┏━━

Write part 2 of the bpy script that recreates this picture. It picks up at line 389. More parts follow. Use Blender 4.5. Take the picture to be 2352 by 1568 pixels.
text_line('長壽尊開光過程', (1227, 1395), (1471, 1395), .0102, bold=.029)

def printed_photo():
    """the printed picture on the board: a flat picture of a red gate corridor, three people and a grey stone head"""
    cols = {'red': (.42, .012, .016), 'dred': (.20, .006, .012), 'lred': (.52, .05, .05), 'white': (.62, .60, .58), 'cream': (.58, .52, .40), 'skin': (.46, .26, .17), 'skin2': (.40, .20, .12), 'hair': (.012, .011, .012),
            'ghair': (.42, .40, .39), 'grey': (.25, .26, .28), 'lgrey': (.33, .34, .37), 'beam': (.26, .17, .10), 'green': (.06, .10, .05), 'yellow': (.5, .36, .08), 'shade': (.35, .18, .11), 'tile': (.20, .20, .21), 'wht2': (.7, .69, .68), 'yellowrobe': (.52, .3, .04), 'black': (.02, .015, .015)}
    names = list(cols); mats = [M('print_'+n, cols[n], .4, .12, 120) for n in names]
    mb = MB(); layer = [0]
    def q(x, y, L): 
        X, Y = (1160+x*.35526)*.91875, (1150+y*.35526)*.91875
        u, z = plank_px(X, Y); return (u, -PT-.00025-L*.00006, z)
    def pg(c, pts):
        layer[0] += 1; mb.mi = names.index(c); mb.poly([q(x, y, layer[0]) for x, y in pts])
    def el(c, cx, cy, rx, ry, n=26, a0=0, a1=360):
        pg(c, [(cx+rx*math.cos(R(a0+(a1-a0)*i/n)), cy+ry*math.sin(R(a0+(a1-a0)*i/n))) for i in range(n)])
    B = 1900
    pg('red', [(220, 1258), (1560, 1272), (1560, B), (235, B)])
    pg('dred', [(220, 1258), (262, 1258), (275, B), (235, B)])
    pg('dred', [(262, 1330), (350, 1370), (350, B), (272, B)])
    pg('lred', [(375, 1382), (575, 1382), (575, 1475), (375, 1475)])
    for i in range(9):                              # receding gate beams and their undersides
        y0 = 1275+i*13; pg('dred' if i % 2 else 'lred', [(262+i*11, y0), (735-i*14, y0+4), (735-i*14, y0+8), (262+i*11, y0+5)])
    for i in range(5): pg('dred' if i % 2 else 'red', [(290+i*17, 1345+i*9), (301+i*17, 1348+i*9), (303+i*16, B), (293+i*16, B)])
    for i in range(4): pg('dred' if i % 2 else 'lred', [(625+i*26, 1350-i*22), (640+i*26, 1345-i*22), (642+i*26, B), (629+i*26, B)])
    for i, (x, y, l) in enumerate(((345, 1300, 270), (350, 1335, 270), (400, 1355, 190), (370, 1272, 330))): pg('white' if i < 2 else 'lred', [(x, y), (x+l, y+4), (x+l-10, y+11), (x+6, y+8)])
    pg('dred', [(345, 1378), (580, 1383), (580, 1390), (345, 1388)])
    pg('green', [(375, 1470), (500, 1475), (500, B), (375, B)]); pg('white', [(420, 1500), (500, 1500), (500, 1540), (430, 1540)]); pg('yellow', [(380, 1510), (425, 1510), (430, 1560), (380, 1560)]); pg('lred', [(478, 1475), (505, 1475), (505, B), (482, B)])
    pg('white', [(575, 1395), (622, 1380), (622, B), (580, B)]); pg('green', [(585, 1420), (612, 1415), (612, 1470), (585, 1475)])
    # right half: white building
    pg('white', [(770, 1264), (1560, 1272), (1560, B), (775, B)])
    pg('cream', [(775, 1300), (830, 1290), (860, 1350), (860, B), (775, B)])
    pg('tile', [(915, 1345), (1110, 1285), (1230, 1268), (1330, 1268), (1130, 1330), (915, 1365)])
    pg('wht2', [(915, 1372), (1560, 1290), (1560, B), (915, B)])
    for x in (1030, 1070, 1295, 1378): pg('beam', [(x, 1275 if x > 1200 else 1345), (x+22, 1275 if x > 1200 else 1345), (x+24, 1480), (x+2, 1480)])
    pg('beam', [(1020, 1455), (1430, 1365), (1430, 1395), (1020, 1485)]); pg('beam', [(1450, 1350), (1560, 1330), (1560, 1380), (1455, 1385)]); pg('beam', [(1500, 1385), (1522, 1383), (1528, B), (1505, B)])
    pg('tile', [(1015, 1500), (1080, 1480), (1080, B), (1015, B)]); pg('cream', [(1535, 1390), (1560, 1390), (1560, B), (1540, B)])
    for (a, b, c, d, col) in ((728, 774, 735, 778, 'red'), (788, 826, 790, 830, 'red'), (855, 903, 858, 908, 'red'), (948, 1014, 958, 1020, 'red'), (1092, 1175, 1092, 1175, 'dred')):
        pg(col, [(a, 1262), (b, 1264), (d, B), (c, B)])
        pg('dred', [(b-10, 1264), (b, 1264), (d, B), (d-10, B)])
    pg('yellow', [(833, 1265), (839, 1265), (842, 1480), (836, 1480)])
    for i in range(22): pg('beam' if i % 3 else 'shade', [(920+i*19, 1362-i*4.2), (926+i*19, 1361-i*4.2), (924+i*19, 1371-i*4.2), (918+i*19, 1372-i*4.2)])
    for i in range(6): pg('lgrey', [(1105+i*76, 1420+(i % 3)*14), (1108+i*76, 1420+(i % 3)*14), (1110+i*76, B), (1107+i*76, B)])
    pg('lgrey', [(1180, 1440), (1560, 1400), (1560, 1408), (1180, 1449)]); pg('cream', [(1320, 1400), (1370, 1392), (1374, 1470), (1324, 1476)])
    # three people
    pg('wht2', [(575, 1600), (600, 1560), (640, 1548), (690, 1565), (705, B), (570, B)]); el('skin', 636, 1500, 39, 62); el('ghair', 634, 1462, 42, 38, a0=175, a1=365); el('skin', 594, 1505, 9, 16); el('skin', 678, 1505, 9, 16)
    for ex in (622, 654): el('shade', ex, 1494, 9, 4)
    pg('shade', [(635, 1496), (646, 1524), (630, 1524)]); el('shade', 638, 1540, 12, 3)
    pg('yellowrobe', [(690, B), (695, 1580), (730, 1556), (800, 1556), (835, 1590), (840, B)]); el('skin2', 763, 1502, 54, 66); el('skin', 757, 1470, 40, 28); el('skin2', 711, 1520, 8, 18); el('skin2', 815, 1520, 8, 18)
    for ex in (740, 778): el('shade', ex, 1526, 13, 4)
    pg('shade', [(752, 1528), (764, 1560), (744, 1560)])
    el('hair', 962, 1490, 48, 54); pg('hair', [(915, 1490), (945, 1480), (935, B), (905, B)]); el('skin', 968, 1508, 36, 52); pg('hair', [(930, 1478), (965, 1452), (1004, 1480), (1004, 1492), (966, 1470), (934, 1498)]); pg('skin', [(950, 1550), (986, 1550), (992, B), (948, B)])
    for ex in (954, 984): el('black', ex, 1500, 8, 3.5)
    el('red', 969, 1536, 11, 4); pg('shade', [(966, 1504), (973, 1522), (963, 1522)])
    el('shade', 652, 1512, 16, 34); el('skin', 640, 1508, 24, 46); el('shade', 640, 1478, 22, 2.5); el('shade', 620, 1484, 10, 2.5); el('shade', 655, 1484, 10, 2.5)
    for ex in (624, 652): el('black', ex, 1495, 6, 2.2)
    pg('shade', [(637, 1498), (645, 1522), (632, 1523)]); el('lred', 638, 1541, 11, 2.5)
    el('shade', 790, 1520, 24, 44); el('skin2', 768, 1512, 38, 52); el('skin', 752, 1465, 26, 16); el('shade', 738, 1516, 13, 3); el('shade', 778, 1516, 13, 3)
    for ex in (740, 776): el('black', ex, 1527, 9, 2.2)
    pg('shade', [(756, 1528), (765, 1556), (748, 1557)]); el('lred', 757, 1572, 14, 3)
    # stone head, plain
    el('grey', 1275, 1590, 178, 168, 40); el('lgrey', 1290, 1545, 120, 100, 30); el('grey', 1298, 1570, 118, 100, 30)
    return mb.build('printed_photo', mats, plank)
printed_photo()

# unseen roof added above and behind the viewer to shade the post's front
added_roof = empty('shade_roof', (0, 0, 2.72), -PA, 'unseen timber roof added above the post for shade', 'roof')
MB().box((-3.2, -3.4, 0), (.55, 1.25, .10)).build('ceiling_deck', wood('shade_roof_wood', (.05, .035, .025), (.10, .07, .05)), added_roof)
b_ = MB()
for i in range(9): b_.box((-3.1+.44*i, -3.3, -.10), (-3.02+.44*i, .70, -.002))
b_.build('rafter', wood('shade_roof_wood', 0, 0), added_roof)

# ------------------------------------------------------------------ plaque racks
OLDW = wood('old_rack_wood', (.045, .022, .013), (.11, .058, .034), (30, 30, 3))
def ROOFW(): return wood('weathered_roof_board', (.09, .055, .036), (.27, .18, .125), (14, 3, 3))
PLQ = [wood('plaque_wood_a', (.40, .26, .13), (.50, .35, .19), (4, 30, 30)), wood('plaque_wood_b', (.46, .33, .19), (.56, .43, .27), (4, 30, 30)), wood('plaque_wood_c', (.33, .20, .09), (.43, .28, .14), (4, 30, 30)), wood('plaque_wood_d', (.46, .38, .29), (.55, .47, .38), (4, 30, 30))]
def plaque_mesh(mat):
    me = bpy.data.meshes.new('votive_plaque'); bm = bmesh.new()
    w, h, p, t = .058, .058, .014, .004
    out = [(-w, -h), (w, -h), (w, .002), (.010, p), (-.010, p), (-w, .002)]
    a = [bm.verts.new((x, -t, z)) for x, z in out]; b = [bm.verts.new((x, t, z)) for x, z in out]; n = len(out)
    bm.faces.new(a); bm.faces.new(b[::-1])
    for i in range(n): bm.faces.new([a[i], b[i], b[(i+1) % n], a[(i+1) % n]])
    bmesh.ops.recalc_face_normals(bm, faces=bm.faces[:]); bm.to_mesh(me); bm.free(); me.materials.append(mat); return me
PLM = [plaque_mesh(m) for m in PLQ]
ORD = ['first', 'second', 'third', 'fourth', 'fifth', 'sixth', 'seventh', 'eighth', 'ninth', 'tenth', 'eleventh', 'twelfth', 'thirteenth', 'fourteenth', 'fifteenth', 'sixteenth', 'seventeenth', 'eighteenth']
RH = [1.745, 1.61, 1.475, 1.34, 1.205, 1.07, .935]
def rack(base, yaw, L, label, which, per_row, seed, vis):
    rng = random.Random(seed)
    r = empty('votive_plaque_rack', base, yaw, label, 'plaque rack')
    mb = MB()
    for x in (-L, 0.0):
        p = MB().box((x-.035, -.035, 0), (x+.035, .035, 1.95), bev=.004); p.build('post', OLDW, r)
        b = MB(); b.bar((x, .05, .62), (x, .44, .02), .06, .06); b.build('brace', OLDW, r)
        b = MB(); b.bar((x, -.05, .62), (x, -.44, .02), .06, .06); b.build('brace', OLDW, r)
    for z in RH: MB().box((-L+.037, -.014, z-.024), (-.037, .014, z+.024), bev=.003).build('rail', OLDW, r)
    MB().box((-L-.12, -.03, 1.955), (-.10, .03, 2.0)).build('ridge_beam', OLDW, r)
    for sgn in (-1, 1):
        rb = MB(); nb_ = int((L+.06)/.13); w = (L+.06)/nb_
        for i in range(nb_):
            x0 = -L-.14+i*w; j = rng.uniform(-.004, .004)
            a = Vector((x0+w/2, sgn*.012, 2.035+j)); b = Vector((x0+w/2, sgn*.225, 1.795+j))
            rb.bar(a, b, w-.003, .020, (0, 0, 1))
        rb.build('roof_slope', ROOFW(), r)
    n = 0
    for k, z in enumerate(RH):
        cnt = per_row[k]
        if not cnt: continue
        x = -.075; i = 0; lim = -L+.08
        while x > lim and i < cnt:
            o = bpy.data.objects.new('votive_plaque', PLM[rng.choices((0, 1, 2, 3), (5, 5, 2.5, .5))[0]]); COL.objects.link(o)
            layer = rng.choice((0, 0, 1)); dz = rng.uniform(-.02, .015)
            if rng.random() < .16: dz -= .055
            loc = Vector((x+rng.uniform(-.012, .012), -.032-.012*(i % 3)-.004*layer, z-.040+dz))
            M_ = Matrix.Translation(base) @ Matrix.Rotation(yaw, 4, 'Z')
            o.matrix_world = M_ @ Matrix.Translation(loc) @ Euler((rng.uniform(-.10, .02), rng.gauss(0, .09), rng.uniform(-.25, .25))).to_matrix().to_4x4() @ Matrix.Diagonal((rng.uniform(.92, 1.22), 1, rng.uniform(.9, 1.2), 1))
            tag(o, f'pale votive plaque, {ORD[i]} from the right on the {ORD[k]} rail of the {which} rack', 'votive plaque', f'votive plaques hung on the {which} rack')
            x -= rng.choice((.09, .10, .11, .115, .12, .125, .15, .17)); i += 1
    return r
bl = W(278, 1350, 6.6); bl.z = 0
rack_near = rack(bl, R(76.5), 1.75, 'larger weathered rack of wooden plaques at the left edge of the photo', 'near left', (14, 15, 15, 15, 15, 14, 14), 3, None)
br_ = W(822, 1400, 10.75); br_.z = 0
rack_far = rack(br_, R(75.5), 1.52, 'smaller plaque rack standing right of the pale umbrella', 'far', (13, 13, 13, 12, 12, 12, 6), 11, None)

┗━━

**TASK PROMPT**
Only the lines from the first line of the material above through the line that contains "1395), .0102, bold=.029)" should be quoted, each one exactly.

**RIGHT ANSWER**
Write part 2 of the bpy script that recreates this picture. It picks up at line 389. More parts follow. Use Blender 4.5. Take the picture to be 2352 by 1568 pixels.
text_line('長壽尊開光過程', (1227, 1395), (1471, 1395), .0102, bold=.029)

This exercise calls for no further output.